Gay Rights. What a pile of raw bullshit.

It is the 21st century, and ‘Gay Rights’ should be a phrase that is consigned to the history books. Those words should be nothing but an embarrassing reminder that there was once a time when we made rules about what people could do with their lives based solely on who they rubbed against in their bedrooms. It should not be a contemporary issue; and yet it is.

In March 2012 the European Court of Human Rights declared that same sex marriage is not a universal human right. Homos apparently don’t deserve the right to display their love like heteros.

This bowl of stupid soup should be offensively unpalatable to everybody, wherever you fall on the sexual spectrum, because what it suggests is that your sexuality entirely defines you. It carries the implication that something as personal and trivial as how you get jiggy bears some relation to the rest of your social abilities.

Unless you’re a teenager, (or other kind of sex addict) you probably aren’t constantly aware of your sexuality. Do you think about it when you do a presentation at work? While you’re reading an interesting article about the economy? When you’re disciplining your child?

Most of adult life doesn’t revolve around sexuality; it’s part of you, but so are your tastes in food, clothes, houses, music and art.  “The world is sorry Miss Jones, but you aren’t allowed that set of choices because your innate preference is for Dali and we’re a Picasso kind of establishment.” That is obviously inane, but for those who identify as homosexual it’s a silhouette of reality.

If the marriage argument was turned around and anyone who identified as straight was actively forced to marry and procreate then that discussion would be laughed out of any Court of Human Rights; and rightly so, because any unfairly biased restriction of choice is an clear infringement of human rights. One individual having less human rights than another is only acceptable in a scenario where one individual is less human than the other.

It becomes clear that this is a distillation of the statement made by the European Court of Human Rights to a whole new generation of children – people who identify as homosexual are slightly less human than people who identify as heterosexuals.  You could put any amount of elbow grease into polishing that little turd, but it is exactly what’s been said; by an institution wielding massive power and respect.

A statement made just three months ago. In 2012. In Europe.

The Family Education Trust are now seriously gay for the European Court of Rights, bleating worn out, celebratory waffle that includes trite phrases on the themes of ‘child welfare’ and ‘moral force’. Specifically from Norman Wells, a spectacularly bigoted and self righteous mouthpiece who pops up far too regularly in discussions of teenage girls’ sexuality to be credible.

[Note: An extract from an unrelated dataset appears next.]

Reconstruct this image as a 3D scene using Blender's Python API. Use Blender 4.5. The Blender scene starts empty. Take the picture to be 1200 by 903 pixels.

Ten minutes spent reading some of their leaflets will leave any reasonable individual convinced that the best way to deal with human sexuality is to sterilise everybody, just in case any more of their type are spawned.

What depresses me is that I’ll be subjected to this guff for years, even my offspring will be stuck with the pointlessness of making sexuality an important public issue, when it’s not; it’s an incidental, private issue.

The whole notion that sexuality is a reason for anything other than intimate pleasure needs to be dumped on the human historical pile of shame along with holocausts, slavery and the repression of females.

I don’t care who you want to fuck, unless I want to fuck you, and even then I only care that you want to fuck me; I honestly can’t find any other relevant interest in another person’s sexuality.